The democratic-republic-market system fails to execute good policy when the mass-culture has adopted and accepted any perversion (i.e. tolerance of sin of any stripe) within its group philosophy.  Such was and is the case in Emperor worship, Nazism, communism, Islam, and our increasingly Godless-hedonistic culture.  In these systems, errors of thought and speech are reinforced and used as templates for action because they include errors embraced by the group mind.  The culture acts out in offensive ways because the group decision unavoidably expresses perverse and harmful actions and policies.

This, as always, is the reason I continue to argue for a Christian society.  The Christian culture has Truth at its center.  It allows for a completely free consideration of all perspectives in the debate.  It allows all men to believe anything they want to believe.  It allows for varying degrees of belief and disbelief, and various interpretations of law.  But the tolerance of perspectives and opinion is not blind, as there is a spirit of Truth against which all perspectives are compared.  In such a society, righteous men express their positions of approval and disapproval with respect/love, appropriate personal force and conviction, and with ownership.  Men who have drunk deeply of that spirit, and seek to live it daily in their lives, recognize Truth and error when it is spoken and acted.  And while the voice of Truth each man hears inside may not be perfect in its fidelity, the group consideration illuminates and negates the error by reasoned debate, the counsel of wise men confront, consider, and advocate for change.  This process progressively moves the society and its debate toward Truth in its societal expression in the areas of policy, program, and expenditure.


I hear you, Tom. As always, there is much you said I completely agree with and a very few points that open whole new areas of discussion. I always seem to suffer from the illusion that a few email exchanges with most of my discussion partners will flesh out most issues except for a few bits.

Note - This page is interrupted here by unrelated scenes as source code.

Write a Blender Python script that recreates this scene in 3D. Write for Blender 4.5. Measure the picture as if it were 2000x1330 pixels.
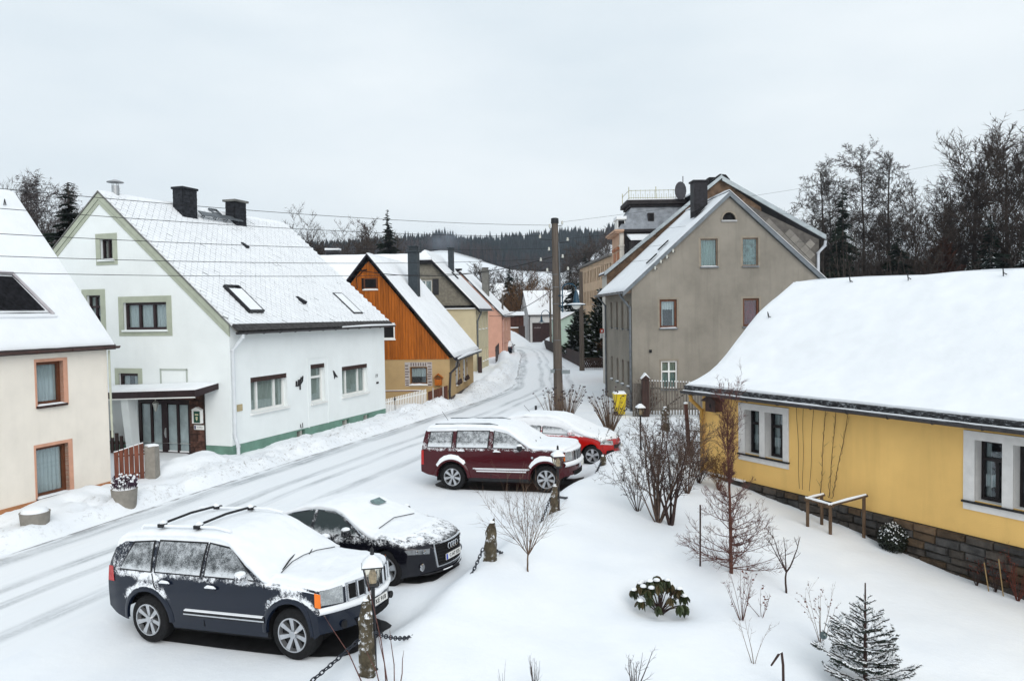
import bpy, bmesh, math, random
import numpy as np
from mathutils import Vector, Matrix, noise as mnoise
from mathutils.geometry import tessellate_polygon
random.seed(7); RNG = np.random.default_rng(7)
PI = math.pi
scene = bpy.context.scene
for o in list(bpy.data.objects): bpy.data.objects.remove(o)
COL = scene.collection

# ---------------------------------------------------------------- camera, sky, sun, exposure
cam = bpy.data.objects.new('camera', bpy.data.cameras.new('camera')); COL.objects.link(cam)
cam.data.sensor_width = 36.0; cam.data.lens = 27.0; cam.data.clip_start = 0.1; cam.data.clip_end = 6000
cam.matrix_world = (Matrix.Translation((0, 0, 5.0)) @ Matrix.Rotation(PI/2 - 0.037, 4, 'X') @ Matrix.Rotation(-0.016, 4, 'Z'))
scene.camera = cam
scene.render.resolution_x, scene.render.resolution_y = 1024, 680

world = bpy.data.worlds.new('World'); scene.world = world; world.use_nodes = True
wn = world.node_tree.nodes; wl = world.node_tree.links
for n in list(wn): wn.remove(n)
SUN_EL, SUN_AZ = math.radians(33), math.radians(162)     # azimuth clockwise from +Y (ahead), winter sun behind thick cloud
w_out = wn.new('ShaderNodeOutputWorld'); w_bg = wn.new('ShaderNodeBackground')
sky = wn.new('ShaderNodeTexSky'); sky.sky_type = 'NISHITA'; sky.sun_disc = False
sky.sun_elevation = SUN_EL; sky.sun_rotation = SUN_AZ; sky.dust_density = 4.0; sky.air_density = 1.0
# thick even cloud layer in front of the clear sky
tc = wn.new('ShaderNodeTexCoord'); mp = wn.new('ShaderNodeMapping'); mp.inputs['Scale'].default_value = (1.0, 1.0, 3.2)
nz = wn.new('ShaderNodeTexNoise'); nz.inputs['Scale'].default_value = 1.5; nz.inputs['Detail'].default_value = 5; nz.inputs['Roughness'].default_value = .5
rp = wn.new('ShaderNodeValToRGB')
rp.color_ramp.elements[0].position = .32; rp.color_ramp.elements[0].color = (6.3, 7.25, 7.95, 1)
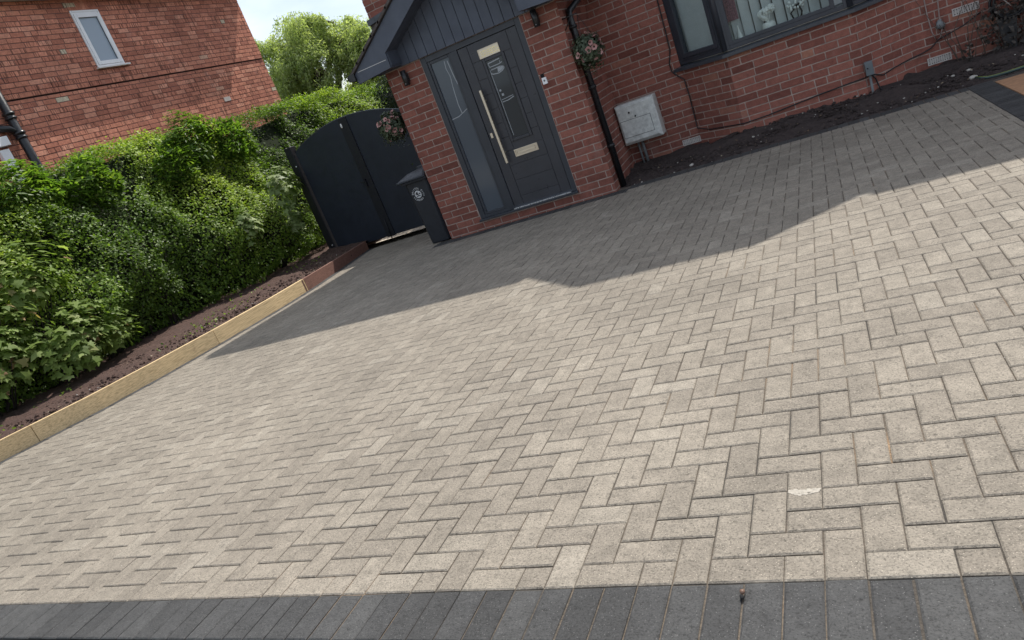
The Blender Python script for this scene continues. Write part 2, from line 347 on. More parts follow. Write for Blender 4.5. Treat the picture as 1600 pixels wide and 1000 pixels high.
for j in range(-2, 90):
    for i in range(-90, 22):
        k = (i - j) % 4
        if k == 0: rect = (X0 + i * U, X0 + (i + 2) * U, Y0 + j * U, Y0 + (j + 1) * U)
        elif k == 3: rect = (X0 + i * U, X0 + (i + 1) * U, Y0 + j * U, Y0 + (j + 2) * U)
        else: continue
        x0, x1, y0, y1 = rect
        if y1 < Y0 or x0 > XR or x1 < -8: continue
        base = [(x0, y0), (x1, y0), (x1, y1), (x0, y1)]
        ym = (y0 + y1) / 2
        xl = tbx(ym) + .092; sl_ = (tbx(ym + .1) - tbx(ym - .1)) / .2
        base = clip(base, 1, -sl_, xl - sl_ * ym); base = clip(base, 0, 1, Y0) if base else base; base = clip(base, -1, 0, -XR) if base else base
        if not base: continue
        for reg in (((-99, -4.45), 8.6), ((-4.45, -2.02), 7.17), ((-2.02, 99), YB)):
            q = base
            if y1 > 7.1:
                q = clip(q, 0, -1, -reg[1]) if q else q
                q = clip(q, 1, 0, reg[0][0]) if q else q
                q = clip(q, -1, 0, -reg[0][1]) if q else q
                if q and len(q) > 2: paver(light, q)
            else:
                paver(light, base); break
tag(light.build('driveway', PAV), 'pale grey-beige block paving laid in a herringbone pattern', kind='structure')
dk = MB()
for i in range(-100, 40):          # front course
    x = X0 + (i + .0) * U; xa, xb = x, x + U
    if xb < -7.4 or x > 3: continue
    paver(dk, [(xa, Y0 - BW), (xb, Y0 - BW), (xb, Y0), (xa, Y0)], .002, .005)
y = Y0
while y < 7.48:                    # right band
    paver(dk, [(XR, y), (XR + BW, y), (XR + BW, min(y + U, 7.48)), (XR, min(y + U, 7.48))], .002, .005); y += U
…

But what inevitably happens is quite the opposite – the discussion fans out to a wide spectrum that is almost unanswerable in its scope in any practical time period and with any reasonable number of words.
I’m not complaining, just observing. Again, even on a subject as relatively narrow as this one, we could spend a whole day and never complete the issues. There are just not enough breaths in a lifetime to cover everything sufficiently with one person, let alone a whole culture.
Have a great Thanksgiving….
– John(•¿•)›

John, you are right, the complexity of the human experience is far too multifaceted to create a full linear recitation of a philosophical justification of any theory of life.  We will have to be content with speaking our truth, being open to others speaking theirs, and modify our opinions as the data and logic filters through our belief structures.  It’s great fun confronting our beliefs, in the hope that we will be able to clarify those deeply held concepts, which have only a shallow level of integration with the entire body of human and divine knowledge.